Arrêt du Tribunal fédéral 8C_631/2024 (f) du 06.05.2025
Droit à l’indemnité de chômage – Aptitude au placement / 8 LACI – 15 LACI
Vraisemblance de démarches en vue d’une activité indépendante
Résumé
Le Tribunal fédéral a admis le recours d’un assuré déclaré inapte au placement au motif qu’il aurait poursuivi une activité indépendante durable. Il a considéré que ni la fondation de la société anonyme, ni la participation de l’assuré à des conférences en lien avec le Bitcoin, ni ses fonctions limitées d’administrateur ne suffisaient à démontrer une indisponibilité au placement au sens de l’art. 15 al. 1 LACI. En l’absence d’éléments concrets établissant un engagement prépondérant dans une activité indépendante, et au vu des démarches de recherche d’emploi constatées, l’inaptitude au placement ne pouvait être retenue.
Faits
Assuré, né en 1993, a travaillé de septembre 2018 à octobre 2022 comme ingénieur informaticien, spécialiste en crypto-monnaies, au service de la société B.__ SA. Le 26.09.2022, il s’est inscrit en qualité de demandeur d’emploi auprès de l’ORP et a sollicité des indemnités journalières à compter du 01.11.2022. Le 2 février 2023, il a déposé une demande de soutien à l’activité indépendante (SAI) en tant que consultant et développeur de logiciels dans le domaine du Bitcoin, projet porté par une entreprise non encore enregistrée. L’ORP a rejeté la demande le 17.04.2023, relevant notamment l’absence de contacts avec des fournisseurs, une assise financière insuffisante et des risques extrinsèques importants pouvant influencer négativement le développement du projet.
Lors d’un entretien du 15.09.2023, l’assuré a informé l’ORP d’un nouveau projet avec son frère, concrétisé par l’inscription au registre du commerce, le 20.11.2023, de la société D.__ SA, ayant pour but l’exploitation d’équipements de minage de Bitcoin. Cette société, dépourvue de clients, services et employés, avait pour administrateurs l’assuré et son frère. L’assuré a participé à deux événements en lien avec la crypto-monnaie en octobre 2023 et mars 2024. Interpellé en janvier et février 2024 sur son aptitude au placement, il a indiqué ne pas vouloir obtenir un statut d’indépendant, ne pas être employé par D.__ SA, et consacrer à celle-ci très peu de temps, tout en recherchant un emploi à plein temps.
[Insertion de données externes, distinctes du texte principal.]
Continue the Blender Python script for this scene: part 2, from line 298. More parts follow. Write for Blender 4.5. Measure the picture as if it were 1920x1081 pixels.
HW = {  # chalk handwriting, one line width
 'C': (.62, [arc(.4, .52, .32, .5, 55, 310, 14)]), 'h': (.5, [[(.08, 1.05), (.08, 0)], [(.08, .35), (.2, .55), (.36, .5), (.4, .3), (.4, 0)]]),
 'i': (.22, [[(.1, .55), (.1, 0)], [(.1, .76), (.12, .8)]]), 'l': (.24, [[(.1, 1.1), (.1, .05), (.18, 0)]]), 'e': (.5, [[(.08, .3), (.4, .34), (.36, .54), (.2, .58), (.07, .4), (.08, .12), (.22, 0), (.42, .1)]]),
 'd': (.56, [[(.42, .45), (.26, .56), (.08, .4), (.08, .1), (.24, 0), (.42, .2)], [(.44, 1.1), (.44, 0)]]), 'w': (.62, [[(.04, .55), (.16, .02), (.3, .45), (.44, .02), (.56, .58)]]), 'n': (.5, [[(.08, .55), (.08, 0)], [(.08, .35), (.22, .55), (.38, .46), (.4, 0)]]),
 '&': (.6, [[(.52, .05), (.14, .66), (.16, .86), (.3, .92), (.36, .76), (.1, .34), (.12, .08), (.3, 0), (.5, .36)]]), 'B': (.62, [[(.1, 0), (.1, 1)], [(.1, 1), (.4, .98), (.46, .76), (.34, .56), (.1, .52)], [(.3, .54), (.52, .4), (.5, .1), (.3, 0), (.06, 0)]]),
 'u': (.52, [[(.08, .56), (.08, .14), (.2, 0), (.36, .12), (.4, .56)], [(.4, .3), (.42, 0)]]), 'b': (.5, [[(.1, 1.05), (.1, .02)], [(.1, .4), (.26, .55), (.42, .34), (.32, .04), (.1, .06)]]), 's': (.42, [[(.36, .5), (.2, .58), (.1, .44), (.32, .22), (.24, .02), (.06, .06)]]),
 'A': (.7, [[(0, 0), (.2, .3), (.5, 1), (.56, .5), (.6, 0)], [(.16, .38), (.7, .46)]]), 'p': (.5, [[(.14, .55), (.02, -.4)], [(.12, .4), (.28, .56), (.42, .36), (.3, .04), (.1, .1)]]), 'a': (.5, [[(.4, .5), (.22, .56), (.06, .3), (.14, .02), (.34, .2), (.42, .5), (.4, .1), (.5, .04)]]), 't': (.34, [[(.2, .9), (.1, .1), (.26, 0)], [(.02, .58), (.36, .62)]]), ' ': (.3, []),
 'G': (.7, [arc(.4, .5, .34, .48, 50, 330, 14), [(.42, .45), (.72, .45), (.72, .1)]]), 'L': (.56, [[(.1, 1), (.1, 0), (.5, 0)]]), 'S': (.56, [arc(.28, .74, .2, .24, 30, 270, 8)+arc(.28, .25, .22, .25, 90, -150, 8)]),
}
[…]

Par décision du 15.02.2024, confirmée sur opposition, la Direction générale de l’emploi et du marché du travail (DGEM) a déclaré l’assuré inapte au placement dès le 20.11.2023, estimant qu’il visait le développement d’une activité indépendante à caractère durable, à laquelle il n’était pas disposé à renoncer en faveur d’une activité salariée, compte tenu de l’investissement financier important.
Procédure cantonale (arrêt ACH 79/24 – 136/2024 – consultable ici)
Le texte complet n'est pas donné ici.